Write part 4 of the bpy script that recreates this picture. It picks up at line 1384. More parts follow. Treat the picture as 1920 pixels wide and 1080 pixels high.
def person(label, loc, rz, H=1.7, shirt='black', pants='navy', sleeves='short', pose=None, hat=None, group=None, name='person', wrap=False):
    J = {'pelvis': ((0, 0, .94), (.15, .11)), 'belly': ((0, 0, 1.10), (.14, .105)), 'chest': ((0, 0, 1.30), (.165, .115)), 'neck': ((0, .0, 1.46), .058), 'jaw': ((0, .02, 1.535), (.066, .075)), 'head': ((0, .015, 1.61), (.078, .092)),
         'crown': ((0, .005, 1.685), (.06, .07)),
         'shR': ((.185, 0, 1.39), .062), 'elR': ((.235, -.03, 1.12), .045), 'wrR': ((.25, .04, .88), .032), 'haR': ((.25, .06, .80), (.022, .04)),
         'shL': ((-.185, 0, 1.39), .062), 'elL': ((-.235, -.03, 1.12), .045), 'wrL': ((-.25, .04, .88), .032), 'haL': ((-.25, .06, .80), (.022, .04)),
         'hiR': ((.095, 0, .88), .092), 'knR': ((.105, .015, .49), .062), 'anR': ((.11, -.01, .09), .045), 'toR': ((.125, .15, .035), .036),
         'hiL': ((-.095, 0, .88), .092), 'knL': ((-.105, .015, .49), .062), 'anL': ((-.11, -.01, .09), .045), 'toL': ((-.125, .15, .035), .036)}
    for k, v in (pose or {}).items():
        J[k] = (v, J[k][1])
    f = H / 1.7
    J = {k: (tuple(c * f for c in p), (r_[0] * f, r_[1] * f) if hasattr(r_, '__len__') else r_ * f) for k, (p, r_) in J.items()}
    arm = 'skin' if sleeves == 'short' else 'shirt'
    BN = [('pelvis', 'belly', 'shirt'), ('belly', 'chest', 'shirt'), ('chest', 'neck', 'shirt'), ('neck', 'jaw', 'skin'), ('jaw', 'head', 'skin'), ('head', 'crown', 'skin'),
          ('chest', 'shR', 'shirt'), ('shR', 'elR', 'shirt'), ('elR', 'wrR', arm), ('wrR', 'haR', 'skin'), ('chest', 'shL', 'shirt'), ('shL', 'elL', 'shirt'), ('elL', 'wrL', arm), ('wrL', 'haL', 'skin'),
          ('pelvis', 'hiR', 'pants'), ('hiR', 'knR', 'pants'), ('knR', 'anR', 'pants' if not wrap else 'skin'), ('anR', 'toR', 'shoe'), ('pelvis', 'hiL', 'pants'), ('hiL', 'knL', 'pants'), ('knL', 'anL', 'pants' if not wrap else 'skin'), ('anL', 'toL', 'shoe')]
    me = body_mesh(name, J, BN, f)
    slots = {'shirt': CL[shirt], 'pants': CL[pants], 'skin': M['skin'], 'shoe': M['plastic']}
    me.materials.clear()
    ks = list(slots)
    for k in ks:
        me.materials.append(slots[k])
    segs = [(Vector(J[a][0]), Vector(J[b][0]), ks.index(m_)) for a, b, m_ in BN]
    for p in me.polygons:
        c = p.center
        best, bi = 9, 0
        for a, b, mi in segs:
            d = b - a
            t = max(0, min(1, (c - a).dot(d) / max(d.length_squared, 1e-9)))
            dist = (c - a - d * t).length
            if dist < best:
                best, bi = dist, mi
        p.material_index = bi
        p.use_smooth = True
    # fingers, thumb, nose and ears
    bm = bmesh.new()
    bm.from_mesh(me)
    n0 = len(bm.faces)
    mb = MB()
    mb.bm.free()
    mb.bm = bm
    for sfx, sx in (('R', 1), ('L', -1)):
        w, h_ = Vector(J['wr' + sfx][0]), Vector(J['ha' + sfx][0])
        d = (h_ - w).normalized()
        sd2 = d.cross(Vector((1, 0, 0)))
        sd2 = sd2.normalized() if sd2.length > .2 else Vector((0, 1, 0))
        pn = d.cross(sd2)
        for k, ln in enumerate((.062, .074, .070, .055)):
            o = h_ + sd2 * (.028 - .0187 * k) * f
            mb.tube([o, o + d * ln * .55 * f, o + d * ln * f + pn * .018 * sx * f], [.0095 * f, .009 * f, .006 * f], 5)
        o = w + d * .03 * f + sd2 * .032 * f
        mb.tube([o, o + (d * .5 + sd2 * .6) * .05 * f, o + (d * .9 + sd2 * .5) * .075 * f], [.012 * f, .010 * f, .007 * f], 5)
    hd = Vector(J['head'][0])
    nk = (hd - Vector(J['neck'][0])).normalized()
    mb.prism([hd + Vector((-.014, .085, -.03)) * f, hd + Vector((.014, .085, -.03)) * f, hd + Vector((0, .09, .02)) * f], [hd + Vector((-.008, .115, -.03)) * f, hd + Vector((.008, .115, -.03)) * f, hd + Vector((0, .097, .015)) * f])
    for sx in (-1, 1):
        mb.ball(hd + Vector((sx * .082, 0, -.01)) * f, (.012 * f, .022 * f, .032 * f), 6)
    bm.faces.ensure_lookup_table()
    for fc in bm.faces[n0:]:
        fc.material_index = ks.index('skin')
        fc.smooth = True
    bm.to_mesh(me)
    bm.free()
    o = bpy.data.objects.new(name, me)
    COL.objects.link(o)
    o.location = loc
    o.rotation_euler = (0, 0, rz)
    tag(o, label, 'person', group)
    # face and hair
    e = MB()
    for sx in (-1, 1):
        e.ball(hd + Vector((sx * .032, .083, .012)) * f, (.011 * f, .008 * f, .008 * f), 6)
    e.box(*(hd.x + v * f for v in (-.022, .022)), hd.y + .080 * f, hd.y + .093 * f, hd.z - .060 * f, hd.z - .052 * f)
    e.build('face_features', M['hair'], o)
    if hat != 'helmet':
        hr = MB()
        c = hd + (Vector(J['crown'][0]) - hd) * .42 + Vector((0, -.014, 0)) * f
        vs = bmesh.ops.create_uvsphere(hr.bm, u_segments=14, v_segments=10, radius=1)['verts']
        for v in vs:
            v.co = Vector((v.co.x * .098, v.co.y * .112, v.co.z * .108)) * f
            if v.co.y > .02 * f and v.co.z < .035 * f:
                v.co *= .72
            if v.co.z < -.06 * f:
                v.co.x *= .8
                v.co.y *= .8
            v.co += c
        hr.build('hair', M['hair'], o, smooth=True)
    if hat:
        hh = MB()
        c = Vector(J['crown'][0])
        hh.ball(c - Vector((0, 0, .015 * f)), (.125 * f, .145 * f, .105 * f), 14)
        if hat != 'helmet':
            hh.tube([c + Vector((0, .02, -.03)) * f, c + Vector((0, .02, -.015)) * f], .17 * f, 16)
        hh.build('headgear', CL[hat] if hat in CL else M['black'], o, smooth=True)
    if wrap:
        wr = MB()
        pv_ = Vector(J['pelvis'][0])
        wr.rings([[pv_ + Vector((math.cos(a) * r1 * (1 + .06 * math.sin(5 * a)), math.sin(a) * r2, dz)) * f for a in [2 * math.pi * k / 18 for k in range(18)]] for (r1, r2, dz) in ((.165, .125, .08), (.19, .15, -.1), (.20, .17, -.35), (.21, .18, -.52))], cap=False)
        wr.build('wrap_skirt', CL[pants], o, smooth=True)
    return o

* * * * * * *

OBJECTIVE — Write out the whole listing again, exactly as it stands.

WRITTEN RESPONSE —
Write part 4 of the bpy script that recreates this picture. It picks up at line 1384. More parts follow. Treat the picture as 1920 pixels wide and 1080 pixels high.
def person(label, loc, rz, H=1.7, shirt='black', pants='navy', sleeves='short', pose=None, hat=None, group=None, name='person', wrap=False):
    J = {'pelvis': ((0, 0, .94), (.15, .11)), 'belly': ((0, 0, 1.10), (.14, .105)), 'chest': ((0, 0, 1.30), (.165, .115)), 'neck': ((0, .0, 1.46), .058), 'jaw': ((0, .02, 1.535), (.066, .075)), 'head': ((0, .015, 1.61), (.078, .092)),
         'crown': ((0, .005, 1.685), (.06, .07)),
         'shR': ((.185, 0, 1.39), .062), 'elR': ((.235, -.03, 1.12), .045), 'wrR': ((.25, .04, .88), .032), 'haR': ((.25, .06, .80), (.022, .04)),
         'shL': ((-.185, 0, 1.39), .062), 'elL': ((-.235, -.03, 1.12), .045), 'wrL': ((-.25, .04, .88), .032), 'haL': ((-.25, .06, .80), (.022, .04)),
         'hiR': ((.095, 0, .88), .092), 'knR': ((.105, .015, .49), .062), 'anR': ((.11, -.01, .09), .045), 'toR': ((.125, .15, .035), .036),
         'hiL': ((-.095, 0, .88), .092), 'knL': ((-.105, .015, .49), .062), 'anL': ((-.11, -.01, .09), .045), 'toL': ((-.125, .15, .035), .036)}
    for k, v in (pose or {}).items():
        J[k] = (v, J[k][1])
    f = H / 1.7
    J = {k: (tuple(c * f for c in p), (r_[0] * f, r_[1] * f) if hasattr(r_, '__len__') else r_ * f) for k, (p, r_) in J.items()}
    arm = 'skin' if sleeves == 'short' else 'shirt'
    BN = [('pelvis', 'belly', 'shirt'), ('belly', 'chest', 'shirt'), ('chest', 'neck', 'shirt'), ('neck', 'jaw', 'skin'), ('jaw', 'head', 'skin'), ('head', 'crown', 'skin'),
          ('chest', 'shR', 'shirt'), ('shR', 'elR', 'shirt'), ('elR', 'wrR', arm), ('wrR', 'haR', 'skin'), ('chest', 'shL', 'shirt'), ('shL', 'elL', 'shirt'), ('elL', 'wrL', arm), ('wrL', 'haL', 'skin'),
          ('pelvis', 'hiR', 'pants'), ('hiR', 'knR', 'pants'), ('knR', 'anR', 'pants' if not wrap else 'skin'), ('anR', 'toR', 'shoe'), ('pelvis', 'hiL', 'pants'), ('hiL', 'knL', 'pants'), ('knL', 'anL', 'pants' if not wrap else 'skin'), ('anL', 'toL', 'shoe')]
    me = body_mesh(name, J, BN, f)
    slots = {'shirt': CL[shirt], 'pants': CL[pants], 'skin': M['skin'], 'shoe': M['plastic']}
    me.materials.clear()
    ks = list(slots)
    for k in ks:
        me.materials.append(slots[k])
    segs = [(Vector(J[a][0]), Vector(J[b][0]), ks.index(m_)) for a, b, m_ in BN]
    for p in me.polygons:
        c = p.center
        best, bi = 9, 0
        for a, b, mi in segs:
            d = b - a
            t = max(0, min(1, (c - a).dot(d) / max(d.length_squared, 1e-9)))
            dist = (c - a - d * t).length
            if dist < best:
                best, bi = dist, mi
        p.material_index = bi
        p.use_smooth = True
    # fingers, thumb, nose and ears
    bm = bmesh.new()
    bm.from_mesh(me)
    n0 = len(bm.faces)
    mb = MB()
    mb.bm.free()
    mb.bm = bm
    for sfx, sx in (('R', 1), ('L', -1)):
        w, h_ = Vector(J['wr' + sfx][0]), Vector(J['ha' + sfx][0])
        d = (h_ - w).normalized()
        sd2 = d.cross(Vector((1, 0, 0)))
        sd2 = sd2.normalized() if sd2.length > .2 else Vector((0, 1, 0))
        pn = d.cross(sd2)
        for k, ln in enumerate((.062, .074, .070, .055)):
            o = h_ + sd2 * (.028 - .0187 * k) * f
            mb.tube([o, o + d * ln * .55 * f, o + d * ln * f + pn * .018 * sx * f], [.0095 * f, .009 * f, .006 * f], 5)
        o = w + d * .03 * f + sd2 * .032 * f
        mb.tube([o, o + (d * .5 + sd2 * .6) * .05 * f, o + (d * .9 + sd2 * .5) * .075 * f], [.012 * f, .010 * f, .007 * f], 5)
    hd = Vector(J['head'][0])
    nk = (hd - Vector(J['neck'][0])).normalized()
    mb.prism([hd + Vector((-.014, .085, -.03)) * f, hd + Vector((.014, .085, -.03)) * f, hd + Vector((0, .09, .02)) * f], [hd + Vector((-.008, .115, -.03)) * f, hd + Vector((.008, .115, -.03)) * f, hd + Vector((0, .097, .015)) * f])
    for sx in (-1, 1):
        mb.ball(hd + Vector((sx * .082, 0, -.01)) * f, (.012 * f, .022 * f, .032 * f), 6)
    bm.faces.ensure_lookup_table()
    for fc in bm.faces[n0:]:
        fc.material_index = ks.index('skin')
        fc.smooth = True
    bm.to_mesh(me)
    bm.free()
    o = bpy.data.objects.new(name, me)
    COL.objects.link(o)
    o.location = loc
    o.rotation_euler = (0, 0, rz)
    tag(o, label, 'person', group)
    # face and hair
    e = MB()
    for sx in (-1, 1):
        e.ball(hd + Vector((sx * .032, .083, .012)) * f, (.011 * f, .008 * f, .008 * f), 6)
    e.box(*(hd.x + v * f for v in (-.022, .022)), hd.y + .080 * f, hd.y + .093 * f, hd.z - .060 * f, hd.z - .052 * f)
    e.build('face_features', M['hair'], o)
    if hat != 'helmet':
        hr = MB()
        c = hd + (Vector(J['crown'][0]) - hd) * .42 + Vector((0, -.014, 0)) * f
        vs = bmesh.ops.create_uvsphere(hr.bm, u_segments=14, v_segments=10, radius=1)['verts']
        for v in vs:
            v.co = Vector((v.co.x * .098, v.co.y * .112, v.co.z * .108)) * f
            if v.co.y > .02 * f and v.co.z < .035 * f:
                v.co *= .72
            if v.co.z < -.06 * f:
                v.co.x *= .8
                v.co.y *= .8
            v.co += c
        hr.build('hair', M['hair'], o, smooth=True)
    if hat:
        hh = MB()
        c = Vector(J['crown'][0])
        hh.ball(c - Vector((0, 0, .015 * f)), (.125 * f, .145 * f, .105 * f), 14)
        if hat != 'helmet':
            hh.tube([c + Vector((0, .02, -.03)) * f, c + Vector((0, .02, -.015)) * f], .17 * f, 16)
        hh.build('headgear', CL[hat] if hat in CL else M['black'], o, smooth=True)
    if wrap:
        wr = MB()
        pv_ = Vector(J['pelvis'][0])
        wr.rings([[pv_ + Vector((math.cos(a) * r1 * (1 + .06 * math.sin(5 * a)), math.sin(a) * r2, dz)) * f for a in [2 * math.pi * k / 18 for k in range(18)]] for (r1, r2, dz) in ((.165, .125, .08), (.19, .15, -.1), (.20, .17, -.35), (.21, .18, -.52))], cap=False)
        wr.build('wrap_skirt', CL[pants], o, smooth=True)
    return o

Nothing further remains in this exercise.